Serebrennikov, who is often critical of the Kremlin, was detained during a dawn raid by masked police on his apartment in Moscow in May. He was questioned for six hours before he was released. Several people from his Seventh Studio theatre group, which is funded by the culture ministry, have been arrested over the fraud claims.

Security forces also raided Moscow’s Gogol Centre, where Serebrennikov is artistic director. He says he is shocked by the allegations, which he denies.

Serebrennikov, who won a Cannes award last year for The Student, a film about religious extremism in Russia, has not been formally charged. The pressure against him increased when a former accountant testified in court that he had ordered her to falsify the theatre group’s accounts.

An outspoken advocate for LGBT rights, Serebrennikov criticised Russia’s seizure of Crimea in 2014. He has called Putin a thug and says his supporters are “frightened people”. Last month, the Bolshoi Theatre unexpectedly postponed a premiere of his ballet about the life of Rudolf Nureyev, the Soviet dancer. Vladimir Urin, the Bolshoi’s general director, said that it was “not ready”. Sources close to the Bolshoi say it was pulled because of its frank depiction of Nureyev’s homosexuality.

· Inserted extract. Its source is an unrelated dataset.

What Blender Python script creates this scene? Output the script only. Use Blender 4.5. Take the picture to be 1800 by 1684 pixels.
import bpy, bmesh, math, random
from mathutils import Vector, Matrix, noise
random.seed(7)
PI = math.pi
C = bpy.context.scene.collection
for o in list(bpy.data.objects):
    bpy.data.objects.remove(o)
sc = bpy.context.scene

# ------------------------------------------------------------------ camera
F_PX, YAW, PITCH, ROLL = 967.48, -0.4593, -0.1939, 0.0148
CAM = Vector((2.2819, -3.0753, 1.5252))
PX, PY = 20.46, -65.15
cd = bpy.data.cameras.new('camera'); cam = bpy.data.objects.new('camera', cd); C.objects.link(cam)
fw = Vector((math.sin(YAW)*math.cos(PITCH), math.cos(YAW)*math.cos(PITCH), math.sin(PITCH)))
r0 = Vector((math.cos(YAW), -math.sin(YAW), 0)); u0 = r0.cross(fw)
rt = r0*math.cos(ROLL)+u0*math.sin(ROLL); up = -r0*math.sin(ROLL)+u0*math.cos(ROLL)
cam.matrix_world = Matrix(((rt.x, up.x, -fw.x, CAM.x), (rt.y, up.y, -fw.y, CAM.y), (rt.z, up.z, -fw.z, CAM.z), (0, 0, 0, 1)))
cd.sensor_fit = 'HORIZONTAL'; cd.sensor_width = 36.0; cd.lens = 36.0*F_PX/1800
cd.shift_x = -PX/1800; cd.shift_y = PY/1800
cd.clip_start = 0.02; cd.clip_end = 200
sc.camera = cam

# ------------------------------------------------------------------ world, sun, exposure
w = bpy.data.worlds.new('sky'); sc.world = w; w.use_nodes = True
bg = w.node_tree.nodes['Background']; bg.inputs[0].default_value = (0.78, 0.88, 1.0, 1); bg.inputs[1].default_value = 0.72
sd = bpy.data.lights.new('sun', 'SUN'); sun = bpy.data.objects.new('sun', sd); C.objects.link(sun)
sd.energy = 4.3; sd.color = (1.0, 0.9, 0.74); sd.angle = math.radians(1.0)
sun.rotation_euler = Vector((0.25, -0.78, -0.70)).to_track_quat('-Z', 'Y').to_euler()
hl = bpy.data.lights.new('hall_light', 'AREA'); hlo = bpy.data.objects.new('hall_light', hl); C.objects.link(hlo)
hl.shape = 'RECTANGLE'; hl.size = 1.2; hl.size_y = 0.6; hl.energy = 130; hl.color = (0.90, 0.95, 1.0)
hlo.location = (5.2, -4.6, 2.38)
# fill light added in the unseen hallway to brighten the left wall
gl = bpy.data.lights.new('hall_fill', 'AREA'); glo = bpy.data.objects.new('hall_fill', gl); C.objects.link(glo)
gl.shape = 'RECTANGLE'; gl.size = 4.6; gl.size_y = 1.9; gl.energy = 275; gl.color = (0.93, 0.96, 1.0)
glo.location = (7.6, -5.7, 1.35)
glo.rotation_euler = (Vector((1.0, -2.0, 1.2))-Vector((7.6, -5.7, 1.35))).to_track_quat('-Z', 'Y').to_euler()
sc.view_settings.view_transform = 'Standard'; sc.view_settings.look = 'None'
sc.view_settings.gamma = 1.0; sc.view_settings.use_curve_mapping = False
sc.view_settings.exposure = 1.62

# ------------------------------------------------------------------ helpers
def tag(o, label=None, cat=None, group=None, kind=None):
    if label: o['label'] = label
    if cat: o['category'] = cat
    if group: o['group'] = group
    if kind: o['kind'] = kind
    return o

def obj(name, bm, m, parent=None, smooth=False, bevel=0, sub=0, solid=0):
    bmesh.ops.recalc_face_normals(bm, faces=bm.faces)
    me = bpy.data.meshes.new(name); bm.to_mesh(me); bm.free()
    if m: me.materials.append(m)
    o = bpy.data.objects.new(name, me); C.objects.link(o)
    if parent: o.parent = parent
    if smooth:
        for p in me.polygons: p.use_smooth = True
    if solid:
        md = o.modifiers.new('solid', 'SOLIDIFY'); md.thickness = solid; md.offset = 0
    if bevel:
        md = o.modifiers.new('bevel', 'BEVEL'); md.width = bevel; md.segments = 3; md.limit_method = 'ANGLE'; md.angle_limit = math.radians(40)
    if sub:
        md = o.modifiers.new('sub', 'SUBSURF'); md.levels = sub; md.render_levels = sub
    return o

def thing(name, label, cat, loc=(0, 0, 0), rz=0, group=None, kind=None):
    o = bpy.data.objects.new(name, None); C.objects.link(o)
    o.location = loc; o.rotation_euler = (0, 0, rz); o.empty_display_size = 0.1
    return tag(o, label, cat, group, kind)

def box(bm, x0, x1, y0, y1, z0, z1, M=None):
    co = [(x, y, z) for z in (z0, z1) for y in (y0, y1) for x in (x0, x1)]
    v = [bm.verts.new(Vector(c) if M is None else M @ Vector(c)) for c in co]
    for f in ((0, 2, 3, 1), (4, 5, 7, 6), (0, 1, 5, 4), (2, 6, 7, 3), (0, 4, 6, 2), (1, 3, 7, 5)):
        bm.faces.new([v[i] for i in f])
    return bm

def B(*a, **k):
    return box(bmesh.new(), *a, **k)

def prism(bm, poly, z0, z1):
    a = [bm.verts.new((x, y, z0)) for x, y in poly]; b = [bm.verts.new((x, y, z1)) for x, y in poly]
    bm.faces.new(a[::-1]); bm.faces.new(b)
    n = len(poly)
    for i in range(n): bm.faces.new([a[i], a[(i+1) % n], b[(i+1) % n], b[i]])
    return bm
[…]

The fraud case against Seventh Studio at times has reached levels of absurdity remarkable even for Russian courts. In June, a prosecutor argued that Serebrennikov’s state-funded production of A Midsummer Night’s Dream might not have been staged and that reviews of the critically acclaimed show — also performed in Paris — could have been faked.

Dozens of cultural figures have signed an open letter defending Serebrennikov. Opposition politician Dmitry Gudkov says putting pressure on the director is a clear message from the Kremlin that “people need to stay silent and not criticise the authorities”.